Vatican II, which met from 1962 to 1965, accelerated a process of deep reform in the Catholic Church that began in 1878 when the newly elected Pope Leo XIII made the historic decision to quietly bury the rejectionist stand his predecessors had adopted toward cultural and political modernity and to explore the possibilities of a critical Catholic engagement with the contemporary world.
That reform process, which was not without difficulties, reached a high point of ecclesiastical drama at Vatican II, which has now been given an authoritative interpretation by two men of genius, John Paul II and Benedict XVI, both influential figures at the Council. According to that interpretation, the church must rediscover and embrace its vocation as a missionary enterprise.
Evangelical Catholicism -- or what John Paul II and Benedict XVI dubbed the "New Evangelization" -- is the new form of the Catholic Church being born today. The church is now being challenged to understand that it doesn't just have a mission, as if "mission" were one of a dozen things the church does. The churchisa mission.

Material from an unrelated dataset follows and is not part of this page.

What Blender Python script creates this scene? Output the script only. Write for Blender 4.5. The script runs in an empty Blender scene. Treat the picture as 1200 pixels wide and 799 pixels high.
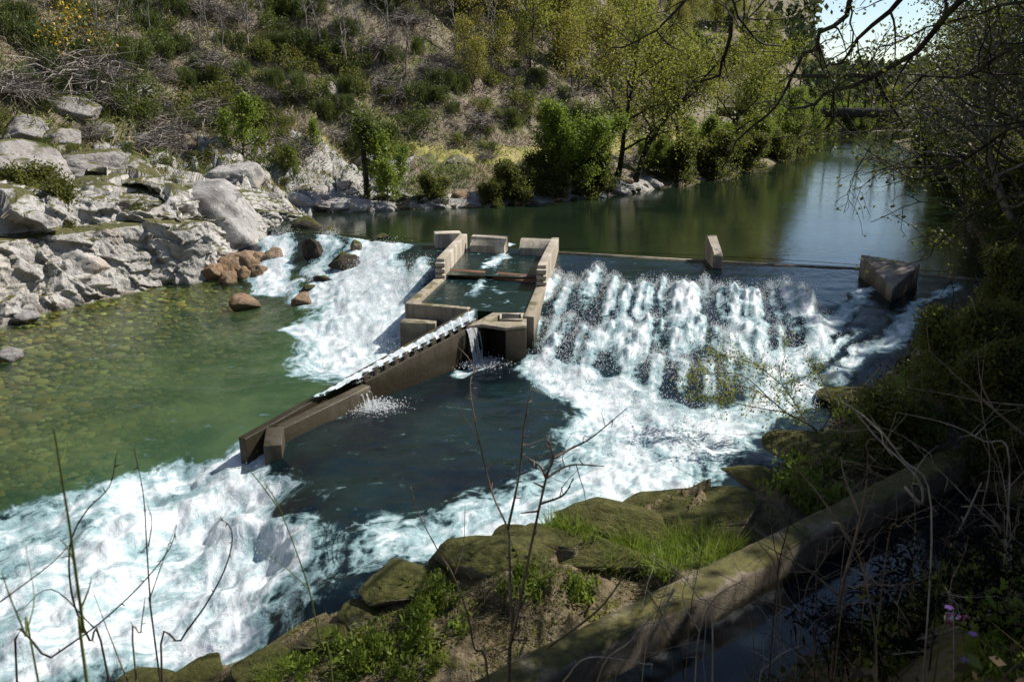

At the centre of that mission is the proclamation of the Gospel and the offer of friendship with Jesus Christ. Everyone and everything in the church must be measured by mission-effectiveness. And at the forefront of that mission -- which now takes place in increasingly hostile cultural circumstances -- is the pope, who embodies the Catholic proposal to the world in a unique way.
So at this hinge moment, when the door is closing on the Counter-Reformation church in which every Catholic over 50 was raised, and as the door opens to the evangelical Catholicism of the future, what are the challenges facing the new pope?
Catholicism is dying in its historic heartland, Europe. The new pope must fan the frail flames of renewal that are present in European Catholicism. But he must also challenge Euro-Catholics to understand that only a robust, unapologetic proclamation of the Gospel can meet the challenge of a Christophobic public culture that increasingly regards biblical morality as irrational bigotry.
The new pope must be a vigorous defender of religious freedom throughout the world. Catholicism is under assault by the forces of jihadist Islam in a band of confrontation that runs across the globe from the west coast of Senegal to the eastern islands of Indonesia.